By AFP
Gunmen attacked a Baptist church in northwest Nigeria, kidnapping 25 worshippers from a Sunday service, a senior church leader said on Monday.
The attack was the latest mass abduction in Nigeria, where insecurity is one of the top challenges facing incoming president Bola Tinubu who takes office at the end of the month.
Attackers on Sunday burst into the Bege Baptist Church in Chikun area of Kaduna State, initially abducting 40 people, though 15 later managed to get away, Reverend Joseph Hayab, head of the Christian Association of Nigeria in Kaduna State said.
“Twenty five of them are still with them,” Hayab said, referring to the gunmen.

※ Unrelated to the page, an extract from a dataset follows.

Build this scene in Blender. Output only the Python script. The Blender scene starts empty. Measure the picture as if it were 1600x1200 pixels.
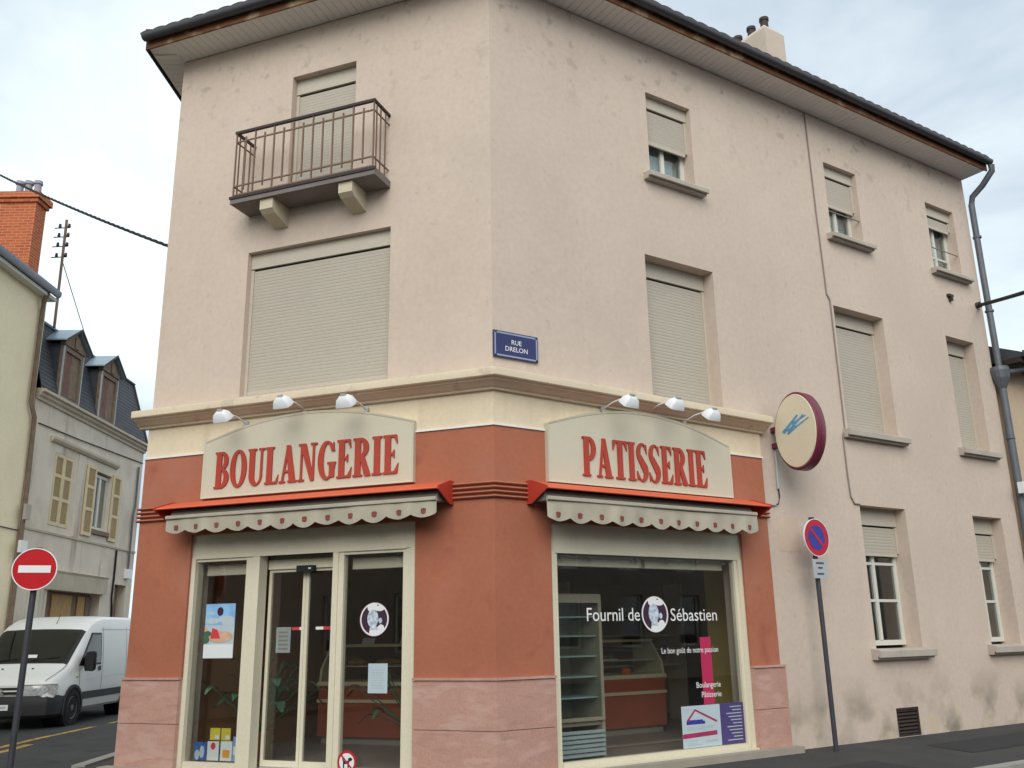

A Kaduna police spokesman confirmed Sunday’s attack but could not immediately give any details.
Heavily armed gangs known locally as bandits frequently carry out mass abductions for ransom in northwest and central Nigeria, holding their captives in camps hidden in vast forest that stretch across the region.
Abductions for ransom and intercommunal attacks have been on the rise again after a lull during elections in February and March for the presidency and governorship posts.
Gunmen killed 33 people in an attack on a farming village in Kaduna last month, part of intercommunal violence between ethnic Fulani herders and pastoral farmers.
Earlier in the month, ten school children were also kidnapped in central Kaduna, though eight later managed to escape two weeks after their abduction.
Catholic priests are also targetted for kidnappings.
Last year, gunmen opened fire on a Catholic church in southwest Ondo state, killing at least 40 people in a rare attack an area usually considered safer.
As well as battling criminal gangs, Nigeria’s armed forces are also fighting a 14-year-long jihadist conflict in the northeast of the country and simmering separatist tensions in the southeast.